There's little doubt that once the moratorium is over, the litigation numbers will be huge. "Lockerbie litigation spanned 12 years, cost hundreds of thousands of dollars, and that only involved a single airplane," says Garrett Moore, an attorney who specializes in aviation litigation with the Cheshire, Conn., firm of Moore, O'Brien, Jacques, and Yelenak. "This incident involves multiple airlines and multiple airports."

Experts say the list of potential defendants is long. "It will be really messy when we get into the negligence part of it," says Griffin. "Everyone will be named in the lawsuits and then it will be up to the courts to sort it out."

Potential defendants may include:

  • Airline manufacturers
  • American and United Airlines
  • Building architects
  • Building construction firms
  • Security management companies
  • The Federal Aviation Administration
  • The Federal government
  • The New York Port Authority
  • New York City
  • Westfield America Inc. (which recently acquired a 99-year lease to the World Trade Center from the New York Port Authority)

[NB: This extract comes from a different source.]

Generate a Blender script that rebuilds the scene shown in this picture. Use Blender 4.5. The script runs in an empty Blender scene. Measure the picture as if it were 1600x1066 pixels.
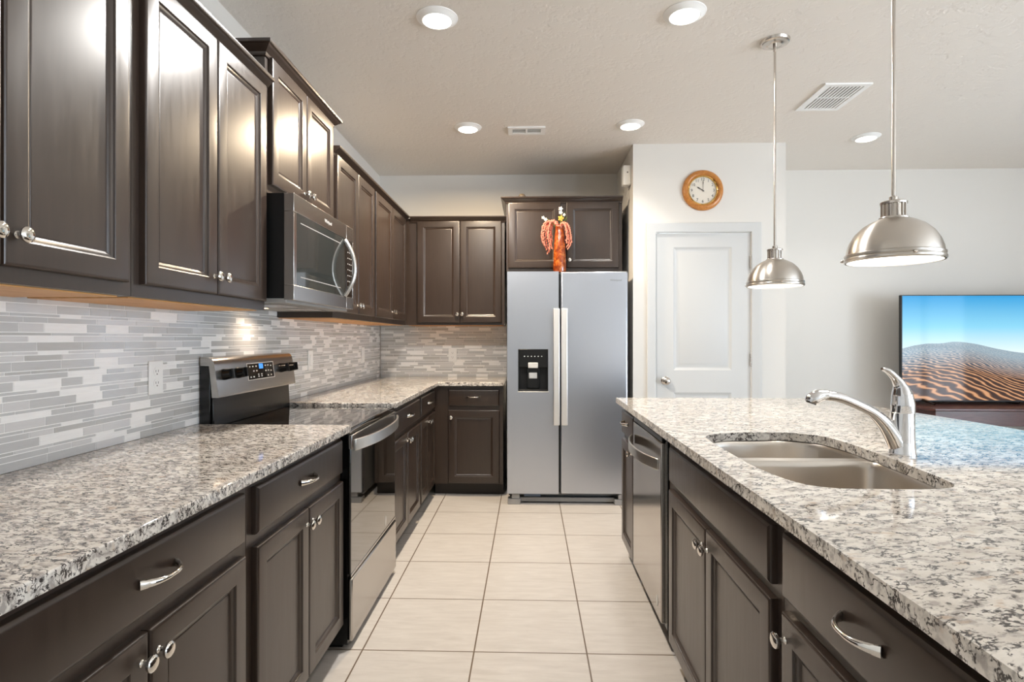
import bpy, bmesh, math, random
from mathutils import Vector, Matrix
random.seed(7)
PI = math.pi
R = math.radians
sc = bpy.context.scene
COL = sc.collection

# ---------------------------------------------------------------- camera
F_PX, VY, YAW, EYE = 880.0, 528.5, math.atan(27 / 880.0), 1.265
cam_d = bpy.data.cameras.new('camera')
cam_d.sensor_width = 36.0
cam_d.lens = 36.0 * F_PX / 1600.0
cam_d.shift_y = (VY - 533.0) / 1600.0
cam_d.clip_start = 0.02
cam = bpy.data.objects.new('camera', cam_d)
COL.objects.link(cam)
cam.location = (0, 0, EYE)
cam.rotation_euler = (PI / 2, 0, YAW)
sc.camera = cam

# ---------------------------------------------------------------- world, colour management
sc.view_settings.view_transform = 'Standard'
sc.view_settings.look = 'None'
sc.view_settings.gamma = 1.0
sc.view_settings.use_curve_mapping = False
sc.view_settings.exposure = 0.24
sc.cycles.use_denoising = True
sc.cycles.max_bounces = 10
sc.cycles.diffuse_bounces = 6
sc.cycles.glossy_bounces = 5
sc.cycles.caustics_reflective = False
sc.cycles.caustics_refractive = False
sc.cycles.sample_clamp_indirect = 6.0
wd = bpy.data.worlds.new('sky')
sc.world = wd
wd.use_nodes = True
bg = wd.node_tree.nodes['Background']
# daylight: blue-white sky over a brighter lower half, added to lift the ceiling
_t = wd.node_tree
_tc = _t.nodes.new('ShaderNodeTexCoord'); _sx = _t.nodes.new('ShaderNodeSeparateXYZ'); _rp = _t.nodes.new('ShaderNodeValToRGB')
_mr = _t.nodes.new('ShaderNodeMapRange')
_mr.inputs['From Min'].default_value = -1.0; _mr.inputs['From Max'].default_value = 1.0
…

While the litigation could drag on for years, Moore says he expects most negligence lawsuits will be filed within two or three years, before any statutes of limitations expire. He doesn't see a big potential for any product liability lawsuits to arise out of this terrorist attack in the same way they did in the Lockerbie tragedy. In that case, Pan Am saddled the Swiss firm that made the timing device in the Lockerbie bomb with a $32 million insurance claim.

According to Moore, there's always a chance Congress could step in to move any stalled litigation along. "Who wants the country to have this open wound for the next 20 years?"

"It raises the question of what it will be like to buy an airline ticket in the future, half of which may be an insurance payment."

Others, however, are not so sure. "There will be a lot of lawyers out doing research to develop creative litigation theories," says Walter Olson, a senior fellow at the Manhattan Institute, author of The Litigation Explosion, and owner of Overlawyered.com, a Web site that says it is devoted to "chronicling the high cost of our legal system."

Olson says the community at large has not even begun to process the enormous magnitude of the number of claims and the potential for lawsuits. While losses will include loss of lives and property damage in the immediate area of the former World Trade Center, there is the potential for many claims occurring within a much wider radius of Ground Zero. "There will be arguments made for claims related to smoke and dust damage," says Olson. "Now they're saying there may be asbestos blowing around in the air."

While Olson can only speculate what may be the upshot of a crippling number of claims and lawsuits, he says, "It raises the question of what it will be like to buy an airline ticket in the future, half of which may be an insurance payment."

In the short term, insurers are likely to pay out in excess of $718 million to the victims' families. "Traditionally, airlines receive $2.7 million per passenger from their insurance companies within 10 days of a crash," says Gail A. Dunham, president of the National Air Disaster Alliance.

While insurers are definitely concerned about their exposure, says Griffin, the industry as a whole is well capitalized. According to the National Association of Insurance Commissioners, the insurance industry in the United States has assets of more than $3 trillion. Additionally, the airlines or the insurers may very well sue other companies as a way of recouping some of their losses in a process known as subrogation. This is exactly what happened when Pan Am sued the Swiss manufacturer of timing devices during the Lockerbie litigation.

Still, anyone who's a potential defendant in lawsuits arising out of the tragedy must be concerned about the size of today's jury awards. In 1999, Anna Lloyd was among the 136 survivors of a fiery American Airlines plane crash at the Little Rock airport that killed 10 passengers and the pilot. At trial, her attorney told the jury his client was physically fine after the minor injuries she suffered in the crash, but that the psychological scars of the experience had left her anxious, angry, and withdrawn. American Airlines offered Lloyd $330,000 in compensation to settle the suit, but Lloyd asked the jury for $15 million. The jury awarded her $6.5 million.